Not long ago, I loitered around the Borders at SeaTac, looking for distraction while waiting for a flight to New York. There was a display of cheap Penguin classics right at the entrance, and I got to thinking that maybe a little nineteenth century would do me good. My eye landed on Wuthering Heights. It seemed to be a sign: I was tired of memoirs, looking for a good novel, a classic, something nourishing that in the future I would want to re-read. It was time, at last, for Wuthering Heights.

I read the first hundred pages on the plane, happy to find the story zipping along, loving the creepy-sad moment when the narrator encounters Cathy's ghost. I even began to think that this would be another Tess, that I would get home, call Cheri, and tell her that she was right: Wuthering Heights really was the greatest novel ever written.

But then, around page 120, something happened. I found myself hating everybody in the book.
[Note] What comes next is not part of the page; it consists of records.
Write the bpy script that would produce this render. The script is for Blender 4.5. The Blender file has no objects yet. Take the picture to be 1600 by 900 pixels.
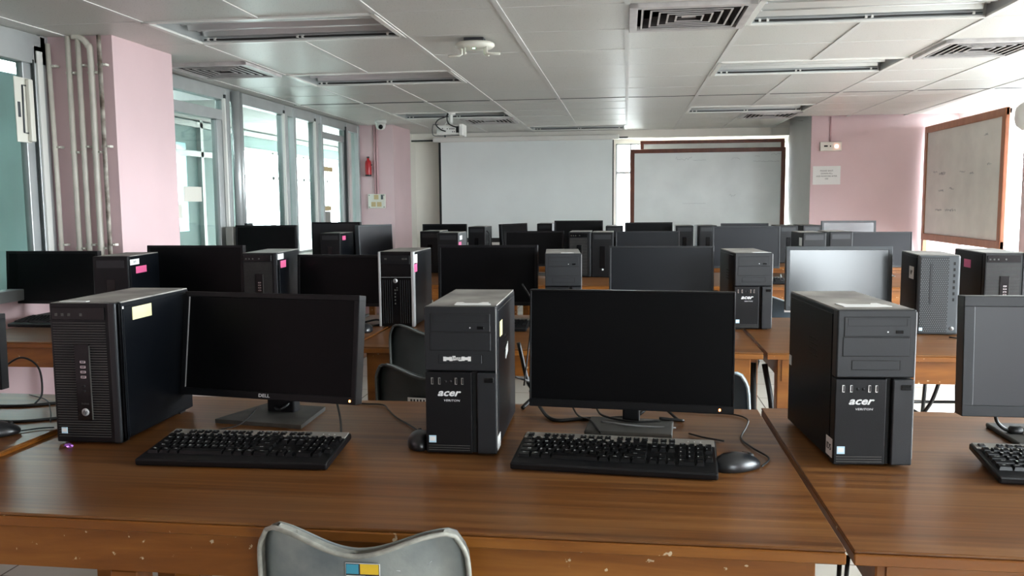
import bpy, bmesh, math, random
from mathutils import Vector, Matrix
random.seed(7)
C = bpy.context.scene.collection
PI = math.pi
R = math.radians

# ------------------------------------------------------------------ camera, sky, exposure
cam_data = bpy.data.cameras.new('camera')
cam_data.sensor_width = 36.0
cam_data.lens = 36.0 * 1329.18 / 1600.0
cam_data.clip_start = 0.05
cam = bpy.data.objects.new('camera', cam_data)
C.objects.link(cam)
right = Vector((0.99117, 0.1324, -0.00784))
up = Vector((-0.00562, 0.10101, 0.99487))
back = Vector((0.13252, -0.98604, 0.10086))
m4 = Matrix((right, up, back)).transposed().to_4x4()
m4.translation = Vector((0, 0, 1.34))
cam.matrix_world = m4
bpy.context.scene.camera = cam

w = bpy.data.worlds.new('sky')
bpy.context.scene.world = w
w.use_nodes = True
nt = w.node_tree                      # overcast white sky above, paler ground below the horizon
tcw = nt.nodes.new('ShaderNodeTexCoord')
sep = nt.nodes.new('ShaderNodeSeparateXYZ')
rmp = nt.nodes.new('ShaderNodeValToRGB')
rmp.color_ramp.elements[0].position = 0.44
rmp.color_ramp.elements[0].color = (0.29, 0.31, 0.32, 1)
rmp.color_ramp.elements[1].position = 0.54
rmp.color_ramp.elements[1].color = (0.92, 0.97, 1.04, 1)
mad = nt.nodes.new('ShaderNodeMath')
mad.operation = 'MULTIPLY_ADD'
mad.inputs[1].default_value = 0.5
mad.inputs[2].default_value = 0.5
nt.links.new(tcw.outputs['Generated'], sep.inputs[0])
nt.links.new(sep.outputs['Z'], mad.inputs[0])
nt.links.new(mad.outputs[0], rmp.inputs['Fac'])
nt.links.new(rmp.outputs['Color'], nt.nodes['Background'].inputs[0])
w.node_tree.nodes['Background'].inputs[1].default_value = 6.0
vs = bpy.context.scene.view_settings
vs.view_transform = 'Standard'
vs.look = 'None'
vs.exposure = 2.5
vs.gamma = 1.0
vs.use_curve_mapping = False


def portal(name, loc, rot, sx, sy):
    """marks a window opening for the sky sampler; gives no light of its own"""
    l = bpy.data.lights.new(name, 'AREA')
    l.shape = 'RECTANGLE'
    l.size = sx
    l.size_y = sy
    l.cycles.is_portal = True
    o = bpy.data.objects.new(name, l)
    o.location = loc
    o.rotation_euler = rot
    C.objects.link(o)


WZ0, WZ1 = 0.62, 2.20            # right-hand windows
RWIN = [(7.74, 10.02), (3.7, 6.98), (0.0, 3.3)]
for a, b in RWIN:
    portal('daylight_opening', (3.70, (a + b) / 2, (WZ0 + WZ1) / 2), (0, PI / 2, 0), WZ1 - WZ0, b - a)
BWIN = (1.9, 3.3)
portal('daylight_opening', (sum(BWIN) / 2, -4.05, 1.5), (PI / 2, 0, 0), BWIN[1] - BWIN[0], 1.3)
portal('daylight_opening', (-4.78, 11.9, 1.4), (0, -PI / 2, 0), 1.3, 4.0)
portal('daylight_opening', (0.955, 11.64, 1.4), (-PI / 2, 0, 0), 2.2, 1.4)

# ------------------------------------------------------------------ materials
MATS = {}


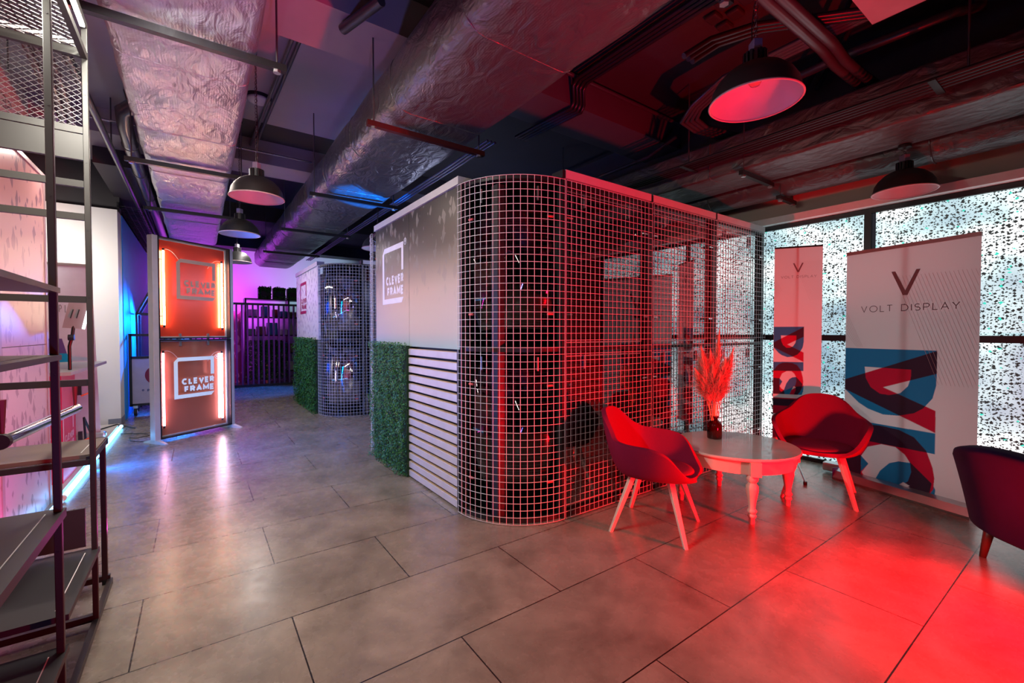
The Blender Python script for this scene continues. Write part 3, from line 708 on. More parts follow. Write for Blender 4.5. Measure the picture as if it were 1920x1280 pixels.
def volt_print(parent, pl, W, zc, off, lean, z0, textz=None):
    put = lambda u, v, o: pl.at(u, v, off+o-lean*(v-z0))
    m = MB(); V = W*.11
    for s in (-1, 1):
        pts = [(W*.5+s*V, zc+V*.95), (W*.5+s*(V*.78), zc+V*.95), (W*.5, zc-V*.62), (W*.5, zc-V*.98), (W*.5+s*V*.12, zc-V*.98)]
        pts = [(W*.5+s*V, zc+V), (W*.5+s*V*.72, zc+V), (W*.5, zc-V*.62), (W*.5, zc-V), (W*.5+s*V*.16, zc-V)]
        m.add([put(u, v, 0) for u, v in pts], [tuple(range(5))])
    m.build('emblem', INKGREY, parent)
    m = MB(); h = W*.062; text(m, 'VOLT DISPLAY', put, W*.14, W*.88, zc-V-h*2.3, h, h*.1, gap=.3); m.build('lettering', INKGREY, parent)
    m = MB()
    for k in range(34):
        u0 = W*(.42+.0275*k*1.0); zt = zc+.06-.0*k
        a = (u0, zt); b = (u0+W*.33, zt-.95*W)
        if b[0] > W*.99: t = (W*.99-a[0])/(b[0]-a[0]); b = (W*.99, a[1]+(b[1]-a[1])*t)
        if a[0] < W*.98: stroke(m, [a, b], .0022*W, lambda u, v: put(u, v, -.0006))
    for k in range(6):
        a = (.01, zc-.25*W-.04*k*W); b = (W*.16-.01*k, 1.245 if W > .8 else a[1]-.3*W)
        stroke(m, [a, b], .002*W, lambda u, v: put(u, v, -.0006))
    m.build('line_pattern', INKPALE, parent)
A_, B_ = Vector((5.174, -.761)), Vector((4.911, -1.701)); tt = (B_-A_).normalized()
bp = Pl(A_+tt*.045, B_)
big = thing('rollup_banner', 'wide white roll-up banner with blue and crimson letter shapes, beside the navy armchair', 'banner', (A_.x, A_.y, 0))
fab = banner_fabric('printed_fabric', bp, bp.L, .05, 2.1, big, .0034)
volt_print(fab, bp, bp.L, 1.79, .004, 0, 0)
cs = MB(); c0 = Pl(A_, B_)
prof = [(-.06, 0), (.075, 0), (.08, .02), (.05, .075), (0, .095), (-.05, .07)]
k0 = [c0.at(0, z, o) for o, z in prof]; k1 = [c0.at(c0.L+.0, z, o) for o, z in prof]; n = len(prof)
cs.add(k0+k1, [tuple(range(n)), tuple(reversed(range(n, 2*n)))]+[(i, n+i, n+(i+1) % n, (i+1) % n) for i in range(n)])
cs.build('cassette', ALU, big)
c0.box(MB(), -.004, 0, 0, .1, -.06, .08).build('end_cap', mat('blue end cap', (.05, .05, .3), .4), big)
bp.box(MB(), 0, bp.L, 2.085, 2.115, -.012, .006).build('top_bar', mat('grey top bar', (.35, .3, .3), .4, .5), big)
MB().tube([c0.at(.5, .05, -.03), c0.at(.5, 2.1, -.03)], .012, 8).build('support_pole', ALU, big)
sp0, sp1 = Vector((4.85, -.31)), Vector((5.06, -.645))
sb_ = Pl(sp0, sp1)
sm = thing('banner_stand', 'narrow white banner with letter shapes, behind the tub chair by the booth', 'banner', (sp0.x, sp0.y, 0))
fab = banner_fabric('printed_fabric', sb_, sb_.L, .33, 2.2, sm, .0034, zoff=.79, k=.37, kz=.52)
volt_print(fab, sb_, sb_.L, 2.0, .004, 0, 0)
sb_.box(MB(), 0, sb_.L, 2.19, 2.205, -.008, .006).build('top_bar', BLKMET, sm)
sb_.box(MB(), 0, sb_.L, .32, .345, -.006, .006).build('bottom_bar', ALU, sm)
MB().tube([sb_.at(sb_.L/2, .03, -.05), sb_.at(sb_.L/2, 2.19, -.01)], .009, 8).build('support_pole', ALU, sm)
for q in ((4.70, -.66), (5.2, -.35), (5.08, -.18)):
    f = MB().tube([tuple(sb_.at(sb_.L/2, .16, -.045)), (q[0], q[1], .02)], .009, 8).build('foot', ALU, sm)
    MB().tube([(q[0]-.0, q[1], .028), (q[0], q[1], .0)], .016, 8).build('foot_cap', RUBBER, f)
bc = MB().box(5.25, 5.36, -1.5, -.6, .02, .1).build('banner_cassette', ALU, bevel=.012)
tag(bc, 'closed silver banner cassette lying on the floor behind the wide banner', 'banner cassette')

# ------------------------------------------------------------------ tub chairs
def tub_chair(label, loc, rz):
    t = thing('tub_chair', label, 'chair', loc, rz, None)
    # local: faces +Y? seat front = +X
    NA, NS = 64, 16
    def rim(a):      # a = 0 at the back, pi at the front
        d = abs((a+PI) % (2*PI)-PI)*180/PI
        pts = [(0, .395), (24, .385), (36, .35), (47, .28), (57, .215), (72, .205), (95, .2), (112, .182), (122, .14), (132, .06), (142, .01), (150, .0), (180, -.012)]
        for (x0, y0), (x1, y1) in zip(pts, pts[1:]):
            if d <= x1: return y0+(y1-y0)*(d-x0)/(x1-x0)
        return 0
    mb = MB(); H = .43
    for j in range(NS+1):
        s = j/NS
        for i in range(NA):
            a = 2*PI*i/NA; h = (rim(a-.07)+2*rim(a)+rim(a+.07))/4
            if s < .45: q = s/.45; rr = .8*q; z = H-.02+.01*q*q; q = 0
            else:
                q = (s-.45)/.55; rr = .8+.2*math.sin(q*PI/2)**.8; z = H-.01+h*(.25*q+.75*q*q)+.01*q
            ca, sa = math.cos(a), math.sin(a); r_ = (abs(ca)**2.7+abs(sa)**2.7)**(-1/2.7)
            x = -ca*.265*rr*r_; y = sa*.29*rr*r_
            up_ = max(0, z-H)
            x -= max(0, ca)**.5*up_*.22 if ca > 0 else 0
            y *= 1-(.62*max(0, up_-.19)/.2 if up_ > .19 else 0)*.3
            y += (1 if sa > 0 else -1)*(up_*.16 if abs(sa) > .5 and ca < .6 else 0)*q
            if ca < 0: x += .02*rr*(-ca)
            mb.v.append((x, y, z))
    for j in range(NS):
        for i in range(NA):
            a = j*NA+i; b = j*NA+(i+1) % NA
            if j == 0: continue
            mb.f.append((a, b, b+NA, a+NA))
    # centre fan
    mb.f.append(tuple(NA+i for i in range(NA)))
    sh = mb.build('shell', REDFAB, t, smooth=True, local=True)
    md = sh.modifiers.new('solid', 'SOLIDIFY'); md.thickness = .032; md.offset = -1 
    md = sh.modifiers.new('bev', 'BEVEL'); md.width = .01; md.segments = 2; md.limit_method = 'ANGLE'; md.angle_limit = 1.0
    md = sh.modifiers.new('sub', 'SUBSURF'); md.levels = 1; md.render_levels = 1
    cu = MB()
    prof = [(.0, .0), (.17, 0), (.2, .008), (.21, .02), (.2, .032), (.17, .04), (0, .043)]
    cu.lathe([(r, z+.402) for r, z in prof[1:]], n=36); 
    cu.v = [(x*1.12+.02, y*1.12, z) for x, y, z in cu.v]
    cu.build('seat_cushion', REDFAB, t, smooth=True, local=True)
    fr = MB().box(-.13, .13, -.14, .14, .375, .4); fr.build('seat_frame', LEGW, t, local=True)
    for sx, sy in ((-1, -1), (-1, 1), (1, -1), (1, 1)):
        l = MB(); p = Vector((sx*.12, sy*.13, .4)); q = Vector((sx*.245, sy*.245, 0))
        d = .019; e = .011
        ax = Vector((sx, sy, 0)).normalized(); bx_ = Vector((-ax.y, ax.x, 0))
        vs = [p+ax*d*i+bx_*d*j for i, j in ((-1, -1), (1, -1), (1, 1), (-1, 1))]+[q+ax*e*i+bx_*e*j for i, j in ((-1, -1), (1, -1), (1, 1), (-1, 1))]
        l.add(vs, [(0, 1, 2, 3), (7, 6, 5, 4), (0, 4, 5, 1), (1, 5, 6, 2), (2, 6, 7, 3), (3, 7, 4, 0)]); l.build('leg', LEGW, t, local=True)
    return t
ch1 = tub_chair('red and purple tub chair nearest the mesh corner, seen from its side', (2.88, -.40, 0), math.radians(-66.5))
ch1['group'] = 'tub chairs around the round table'
ch2 = copy_tree(ch1, (4.52, -.83, 0), math.radians(198), 'red tub chair between the table and the narrow banner, seen from the front')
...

By page 135, I hated Emily Bronte, too. I puzzled over why; was it because Heathcliff was a self-pitying brute? Because Catherine was an egomaniac and the servant Nelly a prig? Because, if I wanted to spend time with miserable wealthy people, I could just watch any episode of The Real Housewives?

It's now been four weeks, and I've only progressed to page 165. Part of the problem is that it's an incredible soporific. I go to bed, thinking, Tonight is the night. I will fall in love with Wuthering Heights and zip through the remaining two hundred pages in no time. And I begin. I read one paragraph, and then I read it again. I space out, think about my new writing project, about publicity for Yoga Bitch, about how I should eat more salads. And then I read that same paragraph again. Soon enough, I'm asleep.

I remember despising the Northern dialect Bronte employs back in seventh grade, but now it's not the dialect that bugs me, but the fact that I'm meant to believe that the characters use it even in letters. For example, the letter sent by the miserable Isabella to the miserable Nelly. Isabella writes:

"Joseph beheld my style of cookery with growing indignation. 'Thear!' he ejaculated. 'Hareton, thah willut sup they porridge tuh neeght; they'll be nowt bud lumps as big as maw nave. Thear, agean! Aw'd fling in bowl un all, if aw wer yah! Thear, pale t' guilp off, un then yah'll hae done wi't. Bang, bang. It's a marcy t'bothom isn't deaved aht!'"

(Note: It took me three hours to copy that bit of dialogue out, because I kept falling asleep.)

I feel like a snotty comp lit student again, full of postmodern contempt for such an improbable conceit. I'm supposed to believe that the miserable Isabella would take time away from being miserable to write Joseph's northern dialect phonetically? As if the miserable servant Nelly didn't already know that Joseph spoke with a northern dialect? Bah, humbug.

I'm going to push on through to the end. But you know what would make it easier to get through? What would make the final hundred-odd pages fly by? Sex. Lots and lots of sex. As the miserable Joseph would say, "Bed-rume! Geet ye t' yon bed-rume!"